Dominant designs are destined to get disrupted
If the tenth WORKTECH New York conference spent most of its time fixed on the future, some speakers couldn’t resist a glance back in time to set a context for current disruptions. Joyce Bromberg, Chief Design Officer for host Convene, presented a brilliant sweep of workplace design history from the Renaissance to Singularity (that tipping point in 2029 when AI becomes smarter than humans) via Frederick Taylor and Peter Drucker.

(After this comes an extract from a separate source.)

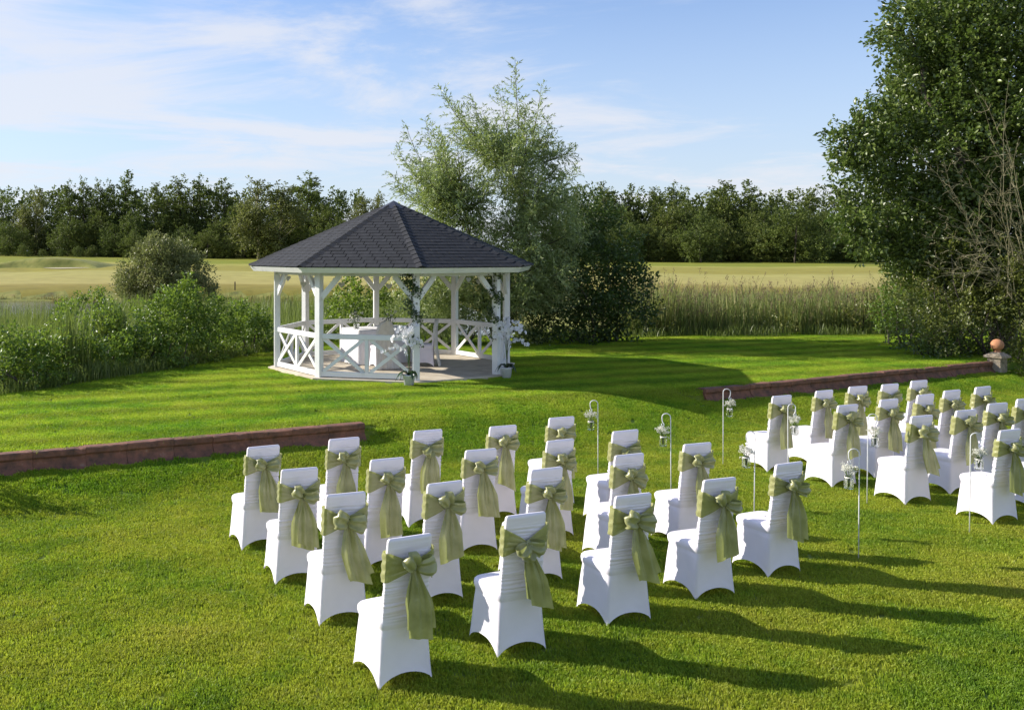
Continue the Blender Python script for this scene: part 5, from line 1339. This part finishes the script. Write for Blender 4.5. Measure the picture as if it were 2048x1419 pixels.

Bromberg’s message was that dominant design theories and models never last over time – they are always disrupted. This was a point reinforced by closing keynote speaker Christian Madsberg, an anthropologist (‘I observe for a living’) who observed that such powerful and dominant trends as cubicles, open plan, creative play spaces or coworking are too simplistic and mono-dimensional to cater for the complex interactions of doing innovation work. Madsberg calmly and quietly challenged such innovation orthodoxies as sprints and agile scrums (‘let’s move fast and break things’), advocating a more considered and multi-faceted approach.
In its tenth anniversary edition, WORKTECH New York challenged much else besides.